Why the love: This book had everything. Music theory. The French Revolution. Angsty teen girl. Tragic death. Hot cutie foreign boy with musical talent and a rhythmic soul. Modern day tragedy is mixed with the historical mystery of the heart of Louis Charles (the son of Louis XVI and Marie Antoinette.) Andi, lost in grief, stumbles around only finding solace in her music until she finds a diary written by Alex – a player who becomes the aid of Louis Charles. 

Additionally layered into this novel is the musical montage. Like Cohn and Levithan, Donnelly expertly weaves music into the soul of this novel, not only giving the novel its tone, but the thing that connects its characters. Complex and heartbreaking, this novel speaks to the realities of pain, what we do to avoid it and what we need to do to connect with the past and live in the present. 


Honorable mentions: Susin Nielsen’s Dear George Clooney, Please Marry My Mother, E. Lockhart’s Real Live Boyfriends.

These authors have not only contributed something to the YA genre, but, they have inspired me to dive more deeply into my own fiction, how I want to construct my own characters, what I want their world to look like, and to simply tell a good story. I can only hope that in 2011, when I continue to climb as Montgomery put it, the alpine path, that I can be worthy enough to walk among them.

6 Comments

  1. Melissa December 30, 2010 at 1:56 pm

    I've only read one of these books – Mockingjay! Wow…there are so many great YA novels to read.Did you have the chance to check out Rhythm and Blues by Jill Murray or Wildthorn by Jane Eagland?

  2. Melanie Fishbane December 30, 2010 at 2:14 pm

    Indeed, there are. There were many books that I didn't get to, those two were unfortunately on that list. I was pondering making a list of books from last year that I will read in 2011.

  3. Lizamo December 30, 2010 at 5:48 pm

    I've read 5/10 and have some of the other 5 on my to-read list. My top 10 list included anything I read this year – I didn't care when it was published. I think you cheated with Rilla! But hey you gave good runners up!Great list Melanie!

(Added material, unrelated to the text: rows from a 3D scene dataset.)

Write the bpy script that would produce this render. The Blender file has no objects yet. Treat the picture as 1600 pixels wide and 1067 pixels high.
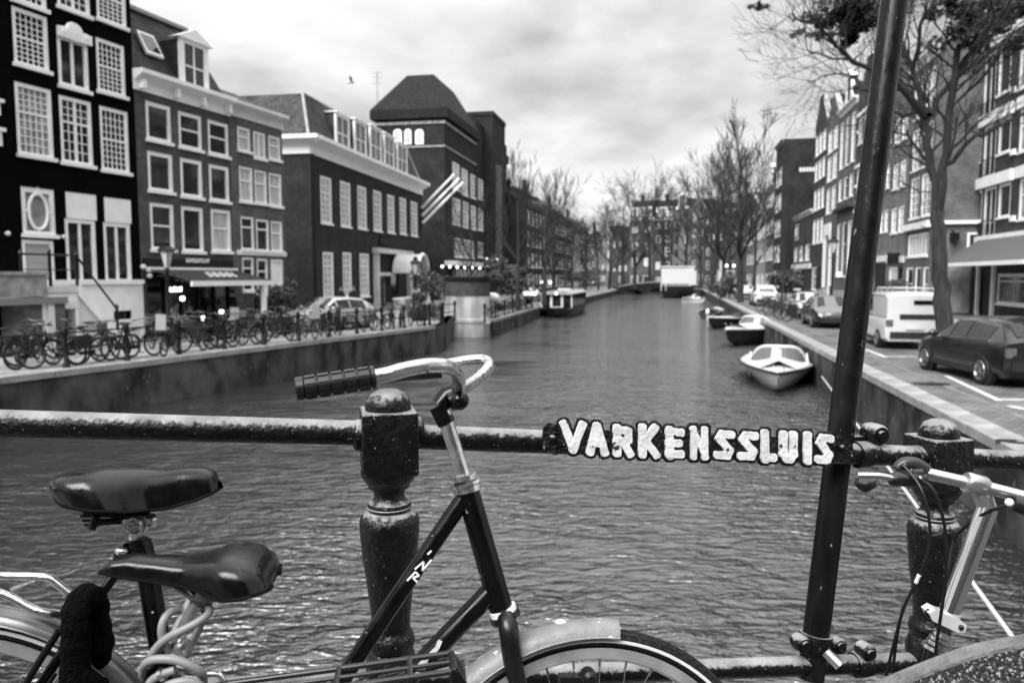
import bpy, bmesh, math, random
from math import sin, cos, pi, radians, sqrt, atan2
from mathutils import Vector as V, Matrix, noise as mnoise

S = bpy.context.scene
COL = S.collection
random.seed(7)

# ------------------------------------------------------------------ camera
EYE = V((0, 0, 2.33)); PITCH = radians(4.83); F = 1200.0
cam_d = bpy.data.cameras.new('camera'); cam = bpy.data.objects.new('camera', cam_d); COL.objects.link(cam)
cam.location = EYE; cam.rotation_euler = (pi / 2 - PITCH, 0, 0)
cam_d.sensor_width = 36; cam_d.lens = 27; cam_d.clip_start = 0.05; cam_d.clip_end = 3000
cam_d.dof.use_dof = True; cam_d.dof.focus_distance = 1.62; cam_d.dof.aperture_fstop = 4.6
S.camera = cam

# ------------------------------------------------------------------ sky, sun, exposure
w = bpy.data.worlds.new('World'); S.world = w; w.use_nodes = True
nt = w.node_tree; nt.nodes.clear()
def N(t, **k):
    n = nt.nodes.new(t)
    for a, b in k.items(): setattr(n, a, b)
    return n
L = nt.links.new
out = N('ShaderNodeOutputWorld'); bg = N('ShaderNodeBackground'); bg.inputs[1].default_value = 0.105
sky = N('ShaderNodeTexSky'); sky.sky_type = 'NISHITA'; sky.sun_disc = False
sky.sun_elevation = radians(44); sky.sun_rotation = radians(210); sky.air_density = 1.0; sky.dust_density = 3.0
bw = N('ShaderNodeRGBToBW'); L(sky.outputs[0], bw.inputs[0])
tc = N('ShaderNodeTexCoord'); sep = N('ShaderNodeSeparateXYZ'); L(tc.outputs['Generated'], sep.inputs[0])
ad = N('ShaderNodeMath', operation='ADD'); L(sep.outputs[2], ad.inputs[0]); ad.inputs[1].default_value = 0.22
mx_ = N('ShaderNodeMath', operation='MAXIMUM'); L(ad.outputs[0], mx_.inputs[0]); mx_.inputs[1].default_value = 0.05
dv = N('ShaderNodeVectorMath', operation='DIVIDE'); cb = N('ShaderNodeCombineXYZ')
for i in range(3): L(mx_.outputs[0], cb.inputs[i])
L(tc.outputs['Generated'], dv.inputs[0]); L(cb.outputs[0], dv.inputs[1])
def wnoise(scale, detail, rough, off):
    mp = N('ShaderNodeMapping'); mp.inputs[1].default_value = off; L(dv.outputs[0], mp.inputs[0])
    n = N('ShaderNodeTexNoise'); n.inputs['Scale'].default_value = scale; n.inputs['Detail'].default_value = detail
    n.inputs['Roughness'].default_value = rough; n.inputs['Distortion'].default_value = 0.35; L(mp.outputs[0], n.inputs['Vector']); return n
n1 = wnoise(1.05, 8, .52, (3.1, 1.7, 0)); n2 = wnoise(3.2, 6, .5, (7.3, 0.4, 2))
m1 = N('ShaderNodeMath', operation='MULTIPLY_ADD'); L(n2.outputs['Fac'], m1.inputs[0]); m1.inputs[1].default_value = .35; L(n1.outputs['Fac'], m1.inputs[2])
rp = N('ShaderNodeMapRange'); rp.inputs['From Min'].default_value = .54; rp.inputs['From Max'].default_value = .82
rp.inputs['To Min'].default_value = 0.58; rp.inputs['To Max'].default_value = 1.18; L(m1.outputs[0], rp.inputs[0])
hz = N('ShaderNodeMapRange'); hz.inputs['From Min'].default_value = 0.0; hz.inputs['From Max'].default_value = .55   # overcast: the horizon glow fades upward
hz.inputs['To Min'].default_value = 2.65; hz.inputs['To Max'].default_value = 2.25; L(sep.outputs[2], hz.inputs[0])
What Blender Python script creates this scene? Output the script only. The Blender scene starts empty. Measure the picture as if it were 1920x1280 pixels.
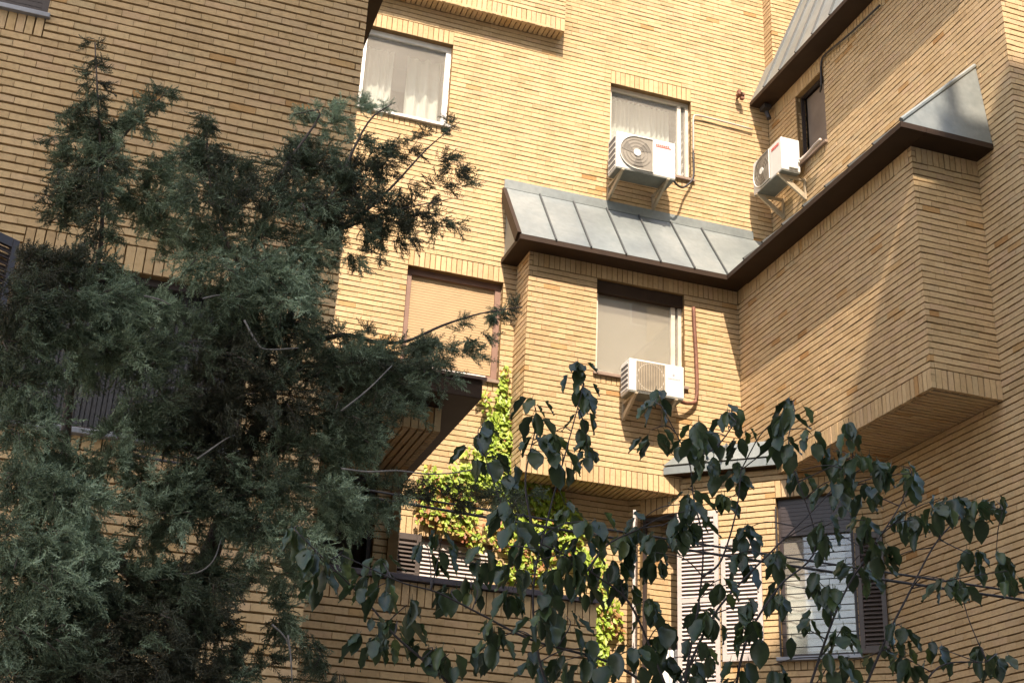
import bpy, math, random
import numpy as np
from mathutils import Matrix, Vector
random.seed(7)
rng = np.random.default_rng(7)
SC = bpy.context.scene
COL = SC.collection

# ---------------------------------------------------------------- camera, sky, sun, exposure
R = np.array([[0.94554371, -0.32255278, 0.04366683],      # camera right, down, forward in world axes
              [0.16703363, 0.36569258, -0.91562476],
              [0.27936868, 0.87305706, 0.39965548]])
FPX = 2500.0
cam = bpy.data.cameras.new('camera')
cam.sensor_width = 36.0
cam.lens = 36.0 * FPX / 1920.0
cam.clip_start = 0.1
cam.clip_end = 500.0
camo = bpy.data.objects.new('camera', cam)
COL.objects.link(camo)
M = Matrix((R[0], -R[1], -R[2])).transposed()
camo.matrix_world = M.to_4x4()
SC.camera = camo

SUN_DIR = np.array([0.30, 1.0, -1.25])                    # the way the light travels
SUN_DIR = SUN_DIR / np.linalg.norm(SUN_DIR)
w = bpy.data.worlds.new('World')
SC.world = w
w.use_nodes = True
nt = w.node_tree
nt.nodes.clear()
sky = nt.nodes.new('ShaderNodeTexSky')
sky.sky_type = 'NISHITA'
sky.sun_disc = False
sky.sun_elevation = math.asin(-SUN_DIR[2])
sky.sun_rotation = math.atan2(-SUN_DIR[0], -SUN_DIR[1])
sky.air_density = 1.0
sky.dust_density = 3.0
sky.ozone_density = 0.6
bg = nt.nodes.new('ShaderNodeBackground')
bg.inputs['Strength'].default_value = 0.15
wo = nt.nodes.new('ShaderNodeOutputWorld')
nt.links.new(sky.outputs[0], bg.inputs[0])
nt.links.new(bg.outputs[0], wo.inputs[0])

sl = bpy.data.lights.new('sun', 'SUN')
sl.energy = 3.8
sl.angle = math.radians(0.36)
sl.color = (1.0, 0.845, 0.70)
so = bpy.data.objects.new('sun', sl)
COL.objects.link(so)
so.rotation_euler = Vector(SUN_DIR).to_track_quat('-Z', 'Y').to_euler()
so.location = (0, -20, 40)

vs = SC.view_settings
vs.view_transform = 'Standard'
vs.look = 'None'
vs.gamma = 1.0
vs.exposure = 1.58
vs.use_curve_mapping = False
SC.cycles.use_denoising = True
SC.cycles.max_bounces = 8
SC.cycles.diffuse_bounces = 5
SC.cycles.transparent_max_bounces = 12

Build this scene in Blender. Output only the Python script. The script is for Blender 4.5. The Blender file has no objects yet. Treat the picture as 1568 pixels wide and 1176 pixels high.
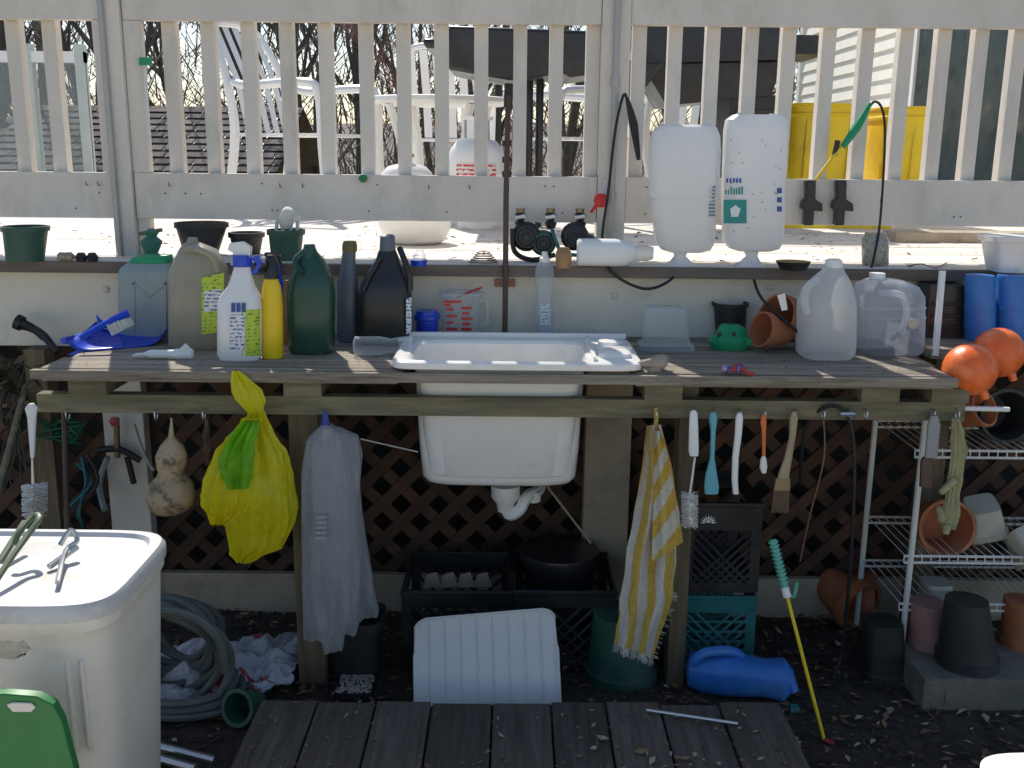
import bpy, bmesh, math, random
from mathutils import Vector, Matrix, noise
random.seed(7)
rnd=random.random
def ru(a,b): return a+(b-a)*random.random()
# ---------------- camera geometry (survey of the photo) ----------------
F=1539.0; TH=math.radians(13); RO=math.radians(.55)
CAM=Vector((0,0,1.5))
Fw=Vector((0,math.cos(TH),-math.sin(TH))); U0=Vector((0,math.sin(TH),math.cos(TH))); X0=Vector((1,0,0))
CR=X0*math.cos(RO)+U0*math.sin(RO); CU=U0*math.cos(RO)-X0*math.sin(RO)
def ray(u,v): return Fw+CR*((u-784)/F)-CU*((v-588)/F)
def at(u,v,Y):
    d=ray(u,v); return CAM+d*(Y/d.y)
def on(u,v,z):
    d=ray(u,v); return CAM+d*((z-CAM.z)/d.z)
def sc(p): return (Vector(p)-CAM).dot(Fw)/F
ZC=.94; ZD=1.165; YF=2.56
# ---------------- materials ----------------
def nn(nt,t,**k):
    n=nt.nodes.new(t)
    for a,b in k.items(): setattr(n,a,b)
    return n
MC={}
def mixc(nt,f,a,b):
    m=nn(nt,'ShaderNodeMix',data_type='RGBA')
    for i,x in ((0,f),(6,a),(7,b)):
        if hasattr(x,'is_linked'): nt.links.new(x,m.inputs[i])
        else: m.inputs[i].default_value=x if i==0 else (x[0],x[1],x[2],1)
    return m.outputs[2]
def ramp(nt,x,a,b):
    r=nn(nt,'ShaderNodeMapRange'); nt.links.new(x,r.inputs[0]); r.inputs[1].default_value=a; r.inputs[2].default_value=b
    return r.outputs[0]
def noi(nt,vec,s,d=5,r=.6):
    n=nn(nt,'ShaderNodeTexNoise'); n.inputs['Scale'].default_value=s; n.inputs['Detail'].default_value=d; n.inputs['Roughness'].default_value=r
    nt.links.new(vec,n.inputs['Vector']); return n.outputs['Fac']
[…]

  4. Melanie Fishbane December 30, 2010 at 6:51 pm

    Thanks Liza! I saw your list this afternoon and saw that you included everything. It was a good list. Had a few things on the "to read" list as well… And, yes, I know it appears that I was cheating…but hey, they are my rules. 🙂

  5. Eileen January 3, 2011 at 8:15 pm

    wow. This is great company to be in. Thank you

  6. Mimi January 4, 2011 at 2:36 pm

    I'm also a huge fan of Rachel Cohn. Great list!